> [Brief] Reproduce the data below in full and exclude every picture.

>>>>>

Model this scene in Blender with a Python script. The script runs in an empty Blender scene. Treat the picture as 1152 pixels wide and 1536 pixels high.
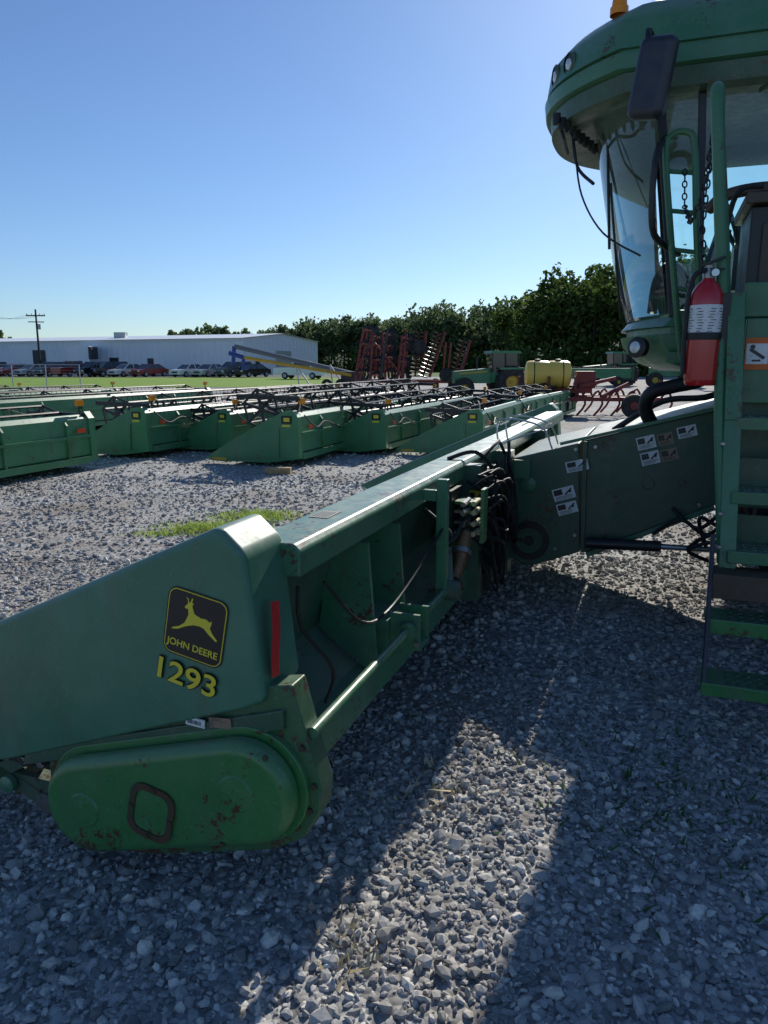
import bpy, math, random
import numpy as np
import bmesh
from mathutils import Vector, Matrix
random.seed(7); rng=np.random.default_rng(7)
sc=bpy.context.scene
R=math.radians
SUN_AZ=19.5; SUN_EL=29.5

# ------------------------------------------------------------------ materials
def nodes(name):
    m=bpy.data.materials.new(name); m.use_nodes=True
    nt=m.node_tree; b=nt.nodes['Principled BSDF']; return m,nt,b
def N(nt,t,**k):
    n=nt.nodes.new(t)
    for a,v in k.items(): setattr(n,a,v)
    return n
def rampnode(nt,stops,interp='LINEAR'):
    r=N(nt,'ShaderNodeValToRGB'); r.color_ramp.interpolation=interp
    e=r.color_ramp.elements
    e[0].position=stops[0][0]; e[0].color=(*stops[0][1],1)
    e[1].position=stops[-1][0]; e[1].color=(*stops[-1][1],1)
    for p,c in stops[1:-1]:
        q=r.color_ramp.elements.new(p); q.color=(*c,1)
    return r
def noise(nt,vec,scale,detail=5,rough=.6,sc3=None):
    n=N(nt,'ShaderNodeTexNoise'); n.inputs['Scale'].default_value=scale; n.inputs['Detail'].default_value=detail; n.inputs['Roughness'].default_value=rough
    if sc3:
        mp=N(nt,'ShaderNodeMapping'); mp.inputs['Scale'].default_value=sc3; nt.links.new(vec,mp.inputs['Vector']); vec=mp.outputs[0]
    nt.links.new(vec,n.inputs['Vector']); return n.outputs['Fac']
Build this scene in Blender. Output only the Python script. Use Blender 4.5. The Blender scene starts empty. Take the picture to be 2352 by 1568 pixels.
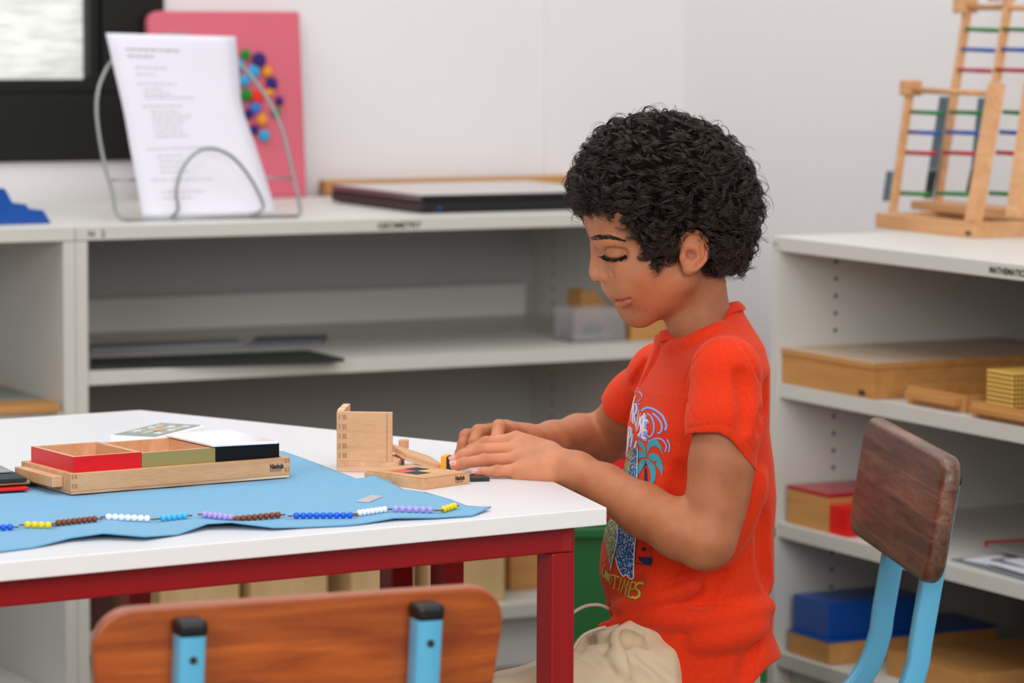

<<<<<

> [The reply]
Model this scene in Blender with a Python script. The script runs in an empty Blender scene. Treat the picture as 1152 pixels wide and 1536 pixels high.
import bpy, math, random
import numpy as np
import bmesh
from mathutils import Vector, Matrix
random.seed(7); rng=np.random.default_rng(7)
sc=bpy.context.scene
R=math.radians
SUN_AZ=19.5; SUN_EL=29.5

# ------------------------------------------------------------------ materials
def nodes(name):
    m=bpy.data.materials.new(name); m.use_nodes=True
    nt=m.node_tree; b=nt.nodes['Principled BSDF']; return m,nt,b
def N(nt,t,**k):
    n=nt.nodes.new(t)
    for a,v in k.items(): setattr(n,a,v)
    return n
def rampnode(nt,stops,interp='LINEAR'):
    r=N(nt,'ShaderNodeValToRGB'); r.color_ramp.interpolation=interp
    e=r.color_ramp.elements
    e[0].position=stops[0][0]; e[0].color=(*stops[0][1],1)
    e[1].position=stops[-1][0]; e[1].color=(*stops[-1][1],1)
    for p,c in stops[1:-1]:
        q=r.color_ramp.elements.new(p); q.color=(*c,1)
    return r
def noise(nt,vec,scale,detail=5,rough=.6,sc3=None):
    n=N(nt,'ShaderNodeTexNoise'); n.inputs['Scale'].default_value=scale; n.inputs['Detail'].default_value=detail; n.inputs['Roughness'].default_value=rough
    if sc3:
        mp=N(nt,'ShaderNodeMapping'); mp.inputs['Scale'].default_value=sc3; nt.links.new(vec,mp.inputs['Vector']); vec=mp.outputs[0]
    nt.links.new(vec,n.inputs['Vector']); return n.outputs['Fac']
Build this scene in Blender. Output only the Python script. Use Blender 4.5. The Blender scene starts empty. Take the picture to be 2352 by 1568 pixels.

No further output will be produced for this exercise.